I had a discussion the other day about the future of driving and whether my daughter (now almost two years old) will ever have a driver’s license. The argument presented to me was that autonomous technology would advance at such a rapid pace that she will never need to learn to drive and, more to the point, will not want to learn to drive. I disagree, but only partially.

You see, I believe in the influence of the father. I love to drive – I drive more than 25,000 miles each year, am constantly looking at the AutoTrader app on my phone for my next car and believe that driving is the equivalent of freedom.

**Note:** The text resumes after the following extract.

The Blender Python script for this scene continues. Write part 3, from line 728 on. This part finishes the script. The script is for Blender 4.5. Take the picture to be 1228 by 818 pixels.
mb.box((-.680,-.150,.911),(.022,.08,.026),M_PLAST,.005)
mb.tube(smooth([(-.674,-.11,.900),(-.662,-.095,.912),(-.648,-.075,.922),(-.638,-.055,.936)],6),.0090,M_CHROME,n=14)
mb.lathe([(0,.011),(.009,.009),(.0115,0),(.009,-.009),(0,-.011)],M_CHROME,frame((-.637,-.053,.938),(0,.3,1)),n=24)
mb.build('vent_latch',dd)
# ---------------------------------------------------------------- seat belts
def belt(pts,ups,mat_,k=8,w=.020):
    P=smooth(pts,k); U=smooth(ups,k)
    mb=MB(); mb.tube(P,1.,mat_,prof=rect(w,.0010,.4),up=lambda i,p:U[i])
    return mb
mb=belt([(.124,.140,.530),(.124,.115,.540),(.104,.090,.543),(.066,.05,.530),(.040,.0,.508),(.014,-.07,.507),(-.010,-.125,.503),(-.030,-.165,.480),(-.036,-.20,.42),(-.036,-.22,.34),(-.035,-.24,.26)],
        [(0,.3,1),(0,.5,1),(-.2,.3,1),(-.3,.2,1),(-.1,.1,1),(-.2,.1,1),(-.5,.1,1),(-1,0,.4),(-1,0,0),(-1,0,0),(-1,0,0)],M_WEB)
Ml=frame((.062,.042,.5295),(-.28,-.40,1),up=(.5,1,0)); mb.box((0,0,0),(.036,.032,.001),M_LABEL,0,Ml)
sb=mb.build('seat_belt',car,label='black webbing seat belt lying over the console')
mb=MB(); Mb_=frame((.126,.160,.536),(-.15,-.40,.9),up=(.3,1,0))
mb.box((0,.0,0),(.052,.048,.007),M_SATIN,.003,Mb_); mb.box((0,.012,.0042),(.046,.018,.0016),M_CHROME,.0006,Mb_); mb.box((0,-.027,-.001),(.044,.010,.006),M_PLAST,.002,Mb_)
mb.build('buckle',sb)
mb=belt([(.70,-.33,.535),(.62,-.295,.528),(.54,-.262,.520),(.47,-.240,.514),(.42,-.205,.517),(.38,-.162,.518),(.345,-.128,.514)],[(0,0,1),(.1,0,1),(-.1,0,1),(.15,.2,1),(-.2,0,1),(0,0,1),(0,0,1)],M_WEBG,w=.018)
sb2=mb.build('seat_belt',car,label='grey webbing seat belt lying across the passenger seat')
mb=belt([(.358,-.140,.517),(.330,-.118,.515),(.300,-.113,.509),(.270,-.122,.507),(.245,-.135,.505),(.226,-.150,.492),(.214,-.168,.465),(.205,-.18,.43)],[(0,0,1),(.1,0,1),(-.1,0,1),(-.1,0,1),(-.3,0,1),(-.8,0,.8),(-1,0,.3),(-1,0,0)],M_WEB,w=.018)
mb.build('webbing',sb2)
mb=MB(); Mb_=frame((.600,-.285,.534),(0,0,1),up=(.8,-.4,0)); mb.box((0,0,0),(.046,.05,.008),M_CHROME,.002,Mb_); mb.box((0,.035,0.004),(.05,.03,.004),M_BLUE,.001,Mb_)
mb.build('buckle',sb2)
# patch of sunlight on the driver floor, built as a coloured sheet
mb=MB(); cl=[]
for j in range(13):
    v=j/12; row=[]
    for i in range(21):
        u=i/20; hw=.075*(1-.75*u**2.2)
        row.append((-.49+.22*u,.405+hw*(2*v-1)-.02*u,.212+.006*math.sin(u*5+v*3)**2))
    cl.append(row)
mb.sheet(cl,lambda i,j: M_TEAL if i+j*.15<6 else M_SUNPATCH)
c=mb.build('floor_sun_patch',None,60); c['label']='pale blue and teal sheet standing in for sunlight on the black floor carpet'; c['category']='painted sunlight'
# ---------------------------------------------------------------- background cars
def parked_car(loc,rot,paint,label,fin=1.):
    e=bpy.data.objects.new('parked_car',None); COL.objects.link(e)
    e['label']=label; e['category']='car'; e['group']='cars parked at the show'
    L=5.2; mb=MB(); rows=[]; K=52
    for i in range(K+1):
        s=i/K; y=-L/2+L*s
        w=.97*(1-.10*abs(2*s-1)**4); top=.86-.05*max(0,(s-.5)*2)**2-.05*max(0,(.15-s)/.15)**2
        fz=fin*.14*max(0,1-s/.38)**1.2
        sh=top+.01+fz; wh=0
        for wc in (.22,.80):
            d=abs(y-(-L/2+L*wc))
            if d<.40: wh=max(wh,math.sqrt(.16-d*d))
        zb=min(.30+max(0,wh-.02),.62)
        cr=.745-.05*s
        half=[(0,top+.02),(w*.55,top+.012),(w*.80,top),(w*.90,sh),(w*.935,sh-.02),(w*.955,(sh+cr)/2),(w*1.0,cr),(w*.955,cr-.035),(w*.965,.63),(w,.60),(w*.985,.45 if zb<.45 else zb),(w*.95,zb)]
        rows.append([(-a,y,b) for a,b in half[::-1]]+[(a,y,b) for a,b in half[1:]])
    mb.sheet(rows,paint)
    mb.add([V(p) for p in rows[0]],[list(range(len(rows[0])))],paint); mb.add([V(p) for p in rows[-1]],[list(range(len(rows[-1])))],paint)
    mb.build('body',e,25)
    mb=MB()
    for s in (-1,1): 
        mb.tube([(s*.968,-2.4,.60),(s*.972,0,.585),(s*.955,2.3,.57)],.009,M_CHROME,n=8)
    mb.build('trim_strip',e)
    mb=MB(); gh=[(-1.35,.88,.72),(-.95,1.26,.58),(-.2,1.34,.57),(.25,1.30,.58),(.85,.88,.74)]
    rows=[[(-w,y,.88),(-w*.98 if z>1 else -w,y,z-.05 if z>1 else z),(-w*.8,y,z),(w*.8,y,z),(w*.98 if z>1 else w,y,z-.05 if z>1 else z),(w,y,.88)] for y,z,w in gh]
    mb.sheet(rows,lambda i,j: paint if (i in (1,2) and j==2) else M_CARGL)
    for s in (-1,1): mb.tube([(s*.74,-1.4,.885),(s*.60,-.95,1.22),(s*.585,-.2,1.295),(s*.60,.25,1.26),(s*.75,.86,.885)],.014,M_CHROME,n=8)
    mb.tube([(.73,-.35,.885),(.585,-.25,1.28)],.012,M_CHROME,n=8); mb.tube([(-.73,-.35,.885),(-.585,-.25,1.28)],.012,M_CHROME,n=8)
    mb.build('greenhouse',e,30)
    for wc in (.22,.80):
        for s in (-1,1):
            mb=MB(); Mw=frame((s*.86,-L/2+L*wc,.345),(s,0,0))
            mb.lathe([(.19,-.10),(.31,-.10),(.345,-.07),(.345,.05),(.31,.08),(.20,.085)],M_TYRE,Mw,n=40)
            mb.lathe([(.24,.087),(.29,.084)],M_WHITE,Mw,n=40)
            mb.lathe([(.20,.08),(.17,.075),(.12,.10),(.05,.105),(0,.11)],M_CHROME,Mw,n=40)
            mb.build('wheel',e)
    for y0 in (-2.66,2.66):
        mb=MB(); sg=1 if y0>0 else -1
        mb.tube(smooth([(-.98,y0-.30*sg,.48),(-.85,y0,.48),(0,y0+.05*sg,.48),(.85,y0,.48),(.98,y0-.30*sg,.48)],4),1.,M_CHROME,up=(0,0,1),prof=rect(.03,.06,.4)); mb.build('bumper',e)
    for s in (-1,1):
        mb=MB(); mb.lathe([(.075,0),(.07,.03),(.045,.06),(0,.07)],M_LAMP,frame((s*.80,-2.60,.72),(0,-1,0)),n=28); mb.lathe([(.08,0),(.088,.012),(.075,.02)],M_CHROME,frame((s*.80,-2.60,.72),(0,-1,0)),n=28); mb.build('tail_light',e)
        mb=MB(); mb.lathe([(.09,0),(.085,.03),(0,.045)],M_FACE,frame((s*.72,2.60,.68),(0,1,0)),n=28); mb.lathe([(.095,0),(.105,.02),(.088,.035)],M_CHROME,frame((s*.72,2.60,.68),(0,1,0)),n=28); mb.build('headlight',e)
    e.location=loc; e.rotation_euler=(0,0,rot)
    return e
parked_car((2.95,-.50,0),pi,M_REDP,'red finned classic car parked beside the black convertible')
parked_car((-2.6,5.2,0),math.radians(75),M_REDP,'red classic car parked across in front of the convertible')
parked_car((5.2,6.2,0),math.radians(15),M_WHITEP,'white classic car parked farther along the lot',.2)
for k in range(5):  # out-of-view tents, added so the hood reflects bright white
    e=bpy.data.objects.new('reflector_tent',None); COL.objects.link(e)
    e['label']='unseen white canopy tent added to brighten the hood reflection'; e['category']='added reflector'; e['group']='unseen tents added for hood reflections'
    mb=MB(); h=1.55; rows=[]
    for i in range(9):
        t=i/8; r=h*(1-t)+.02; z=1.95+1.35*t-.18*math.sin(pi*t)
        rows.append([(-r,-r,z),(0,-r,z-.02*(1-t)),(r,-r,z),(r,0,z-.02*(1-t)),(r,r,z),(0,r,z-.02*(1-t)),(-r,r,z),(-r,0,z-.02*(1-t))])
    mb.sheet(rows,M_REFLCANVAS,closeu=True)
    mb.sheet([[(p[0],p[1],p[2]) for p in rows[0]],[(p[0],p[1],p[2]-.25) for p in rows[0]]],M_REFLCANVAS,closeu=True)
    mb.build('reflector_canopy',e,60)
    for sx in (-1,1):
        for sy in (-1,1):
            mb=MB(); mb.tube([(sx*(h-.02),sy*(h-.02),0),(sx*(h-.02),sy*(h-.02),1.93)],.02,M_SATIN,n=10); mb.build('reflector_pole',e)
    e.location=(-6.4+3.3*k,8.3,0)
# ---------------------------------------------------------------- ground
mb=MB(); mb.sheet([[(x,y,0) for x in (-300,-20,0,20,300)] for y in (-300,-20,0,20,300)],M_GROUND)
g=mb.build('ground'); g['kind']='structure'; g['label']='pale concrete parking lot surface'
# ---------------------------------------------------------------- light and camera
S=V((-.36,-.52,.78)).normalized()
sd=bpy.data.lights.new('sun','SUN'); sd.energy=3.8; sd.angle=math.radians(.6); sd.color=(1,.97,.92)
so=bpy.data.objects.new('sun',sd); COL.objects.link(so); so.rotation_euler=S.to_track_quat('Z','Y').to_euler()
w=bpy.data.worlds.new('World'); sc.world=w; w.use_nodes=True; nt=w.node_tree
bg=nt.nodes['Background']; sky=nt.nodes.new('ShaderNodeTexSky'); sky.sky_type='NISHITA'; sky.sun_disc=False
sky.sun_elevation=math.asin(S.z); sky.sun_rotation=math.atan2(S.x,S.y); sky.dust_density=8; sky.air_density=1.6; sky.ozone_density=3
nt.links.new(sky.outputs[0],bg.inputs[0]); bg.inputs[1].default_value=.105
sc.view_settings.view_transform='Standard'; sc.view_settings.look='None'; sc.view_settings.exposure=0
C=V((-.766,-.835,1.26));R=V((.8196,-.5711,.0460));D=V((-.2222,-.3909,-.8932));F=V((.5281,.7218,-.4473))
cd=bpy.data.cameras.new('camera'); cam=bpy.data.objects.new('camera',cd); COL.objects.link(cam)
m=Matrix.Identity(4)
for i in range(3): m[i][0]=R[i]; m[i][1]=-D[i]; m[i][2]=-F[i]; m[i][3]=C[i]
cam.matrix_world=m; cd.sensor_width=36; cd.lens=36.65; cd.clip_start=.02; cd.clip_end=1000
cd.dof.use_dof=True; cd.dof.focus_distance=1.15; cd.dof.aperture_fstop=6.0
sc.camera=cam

I hope I am able to impart this love of the automobile into my daughter – but I recognize I am up against some strong headwinds.

Last year, the Transportation Energy Institute published “Driver Demographics – The American Population’s Effect on Vehicle Travel and Fuel Demand.” That report took at a look at nearly 100 years of driver evolution in the U.S., and the picture it paints does not bode well for my hopes that my daughter will embrace the freedom of the car.


Source: Transportation Energy Institute “Driver Demographics”, Federal Highway Administration

You see, since 1982 the number of individuals who actually possess a driver’s license between the ages of 20 and 39 has been declining. Furthermore, since 1992 those in their 40s have started reducing their licensing rates. I don’t get it, but the data does not lie. There has been a consistent trend for the past couple decades of more and more people choosing to not drive.

I look at some of the twenty-somethings I know today. Several did not get their licenses until they were in their 20s, some still don’t drive. This is a foreign concept to me – I was at the DMV on my 16th birthday. There was not holding me back, but it is simply not as important as it once was. One argument is that technology has enabled social interactions without requiring close proximity – in other words, there is no reason to go anywhere to see your friends. Maybe, but regardless the enabler the facts are indisputable.

As we look into the future, will our children be able to travel from point A to point B without driving? Will autonomous features really replace placing our hands at 10:00 and 2:00 on the steering wheel?

I do not question whether our children will be more likely to trust a computer with their lives than we are – what we view as new and revolutionary today will be viewed as blasé by the time they reach “driving” age. That said, I am not convinced that autonomous technology will advance to such a degree that it will be ubiquitous by the time my daughter is a teenager. There remain significant hurdles, not the least of which are regulatory in nature.

However, a soon-to-be released report by the Transportation Energy Institute leads me to believe that ride sharing and on-demand car driving services will have sufficiently expanded their reach to seriously diminish the need for her to personally drive herself around.

I have 14 years to work on my daughter and to induce within her a love affair with the automobile. I can only hope that when she is 16 she will still “want” to drive herself – otherwise, I will have considered myself a car-enthusiast failure of a father.